7.  Nous nous opposons également au discours voulant que tout ce débat serait un '' faux débat '', qui nous détournerait des '' vraies questions ''.  Nous sommes bien conscients du fait qu'ilù y a un certain nombre de gens, à gauche, y compris au sein de Québec solidaire, qui pensent ainsi.  Nous trouvons cela très déplorable.  Cela ne contribue pas à combattre certains préjugés plutöt tenaces, notamment contre Québec solidaire.  Cela tend à démontrer, jusqu'à un certain point, un manque de maturité toujours bien présent, dans certains de ces milieux.

8.  Est-ce que cette tendance, propre à certains milieux de gauche, identifiable à une tendance à l'extrême-gauchisme, serait le résultat du fait que la gauche fut trop longtemps enfermée dans une marginalité plutôt étouffante ?  C'est possible.  Cela a peut-être contribué à renforcer certains défauts dans ces mêmes milieux.  Nous, pour notre part, n'encouragerons jamais une telle approche qui ne pourrait nous amener autrement que vers un retour à une autre forme de marginalité.

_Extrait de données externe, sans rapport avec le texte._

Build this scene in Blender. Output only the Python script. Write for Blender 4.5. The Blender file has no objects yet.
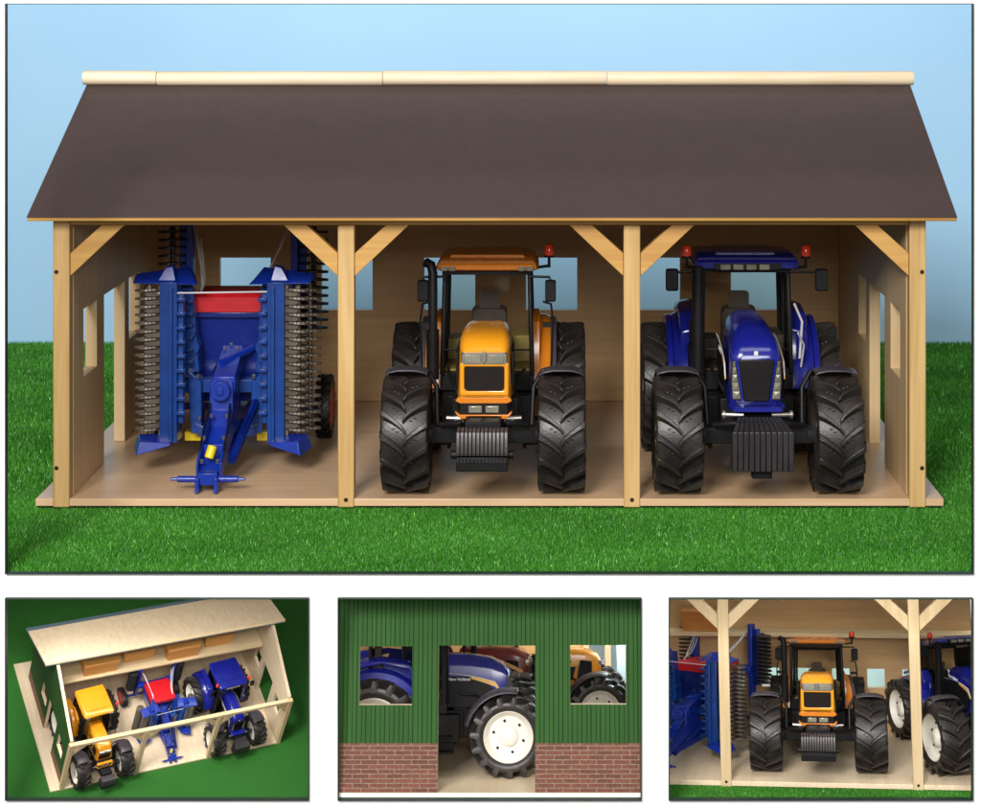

Nous ne comprenons pas non plus comment des gens de gauche peuvent ultimement manifester dans la rues, côte à côte avec des gens très clairement de droite et défendant un point de vue très réactionnaire, pour s'objecter à un projet de loi qui recoit en même temps l'appui de sections déjà très larges de la société et qui ne pourraient être associées d'aucune manière avec des courants racistes ou xénophobes.  Cela fait un peu penser à l'attitude qu'a pris en 1995 certaines forces de gauche, lors du dernier référendum, et qui appelaient carrément à voter ... NON, au même titre que la quasi totalité du monde patronal.
 
9.  Chose certaine,  ce n'est certainement en agissant de la sorte qu'on démontrera sa capacité à pouvoir ultimement mieux gérer les rennes du pouvoir, ni non plus de convaincre les gens de la superiorité de notre programme.  Ce n'est certainement pas non plus en multipliant les excuses, servant à d'abord et avant tout à justifier sa relative inaction, soit disant parce qu'on ne voudrait pas se lier d'aucune manière avec des tenants de la droite politique, qu'on arrivera d'autre part à démontrer que la gauche à de meilleures solutions à proposer que cette même droite politique.

10.  Nous nous objectons également au discours voulant que le projet de loi 60 serait pire que le document déposé plus tôt, en septembre, par le ministre Drainville.  Pour nous, c'est plutöt le contraire, notamment en ce qui a trait aux dangers reliés aux clauses de retrait qui existaient au départ et qui n'auraient jamais dû exister.  L'ajout de mesures transitoires est également le bienvenu.  

Il en va de même pour ce qui est de la clause étandant les mesures non seulement aux employés relevant directement de l'État, mais également aux entreprises privées faisant affaires avec l'État, de même qu'à tous ceux et celles qui, tels les médecins, oeuvrent également dans le secteur public, tout en étant à leur propre compte.  Autrement, cela n'aurait pas été juste.

11.  Une fois adopté, cette charte, de même que les autres aspects de la législation et de la réglementation portant sur ces question, pourront encore être bonifiés plus tard.  Parmi les choses qui pourraient être regardées, mentionnons entre autres choses les points suivants : l'abolition des subventions aux écoles privées religieuses (nous sommes les seuls, ou presque, au Canada, à continuer de fournir de telles subventions), l'abolition des programmes de crédits d'impôts reliés aux organisations caritatives associées à des organisations religieuses (personne ne sait encore combiences crédits d'impôts coûtent aux contribuables québécois).  

D'autres questions, y compris la clarification de ce qu'il faudrait faire quand des écoles religieuses ne respectent pas la loi, comme c'est déjà le cas dans certaines communautés religieuses, telles la communauté hassidique, devraient aussi être réglées.
 
12. D'ici là, les autres aspects du projet de loi 60, portant sur un meilleur encadrement des accommodements '' raisonnables '', de même que sur une bonification de la charte québécoise des droits et libertés, deux aspects particulièrement importants du projet de loi, mais qui passent le plus souvent, jusqu'à présent, plutôt inapercus, devraient aider à améliorer la situation au niveau de la manière d'appliquer les principes de laïcité dans nos services publics.

13. Le fait que le gouvernement de madame Marois semble miser plus sur l'importance de coinvaincre,  que sur des mesures disciplinaires, pour faire appliquer ce projet de charte, au cours de la prochaine période, incluant l'importance accordée pour faire en sorte que la période de transition soit la plus douce possible, est une autre bonne nouvelle.

14.  Nous espérons enfin que le crucifix, à l'Assemblée nationale, sera le plus rapidement possible retiré de cette enceinte pour être replacé ailleurs, dans un endroit plus adapté pour celui-ci et qui reflète du même coup plus notre engagement collectif en faveur des principes de laïcité.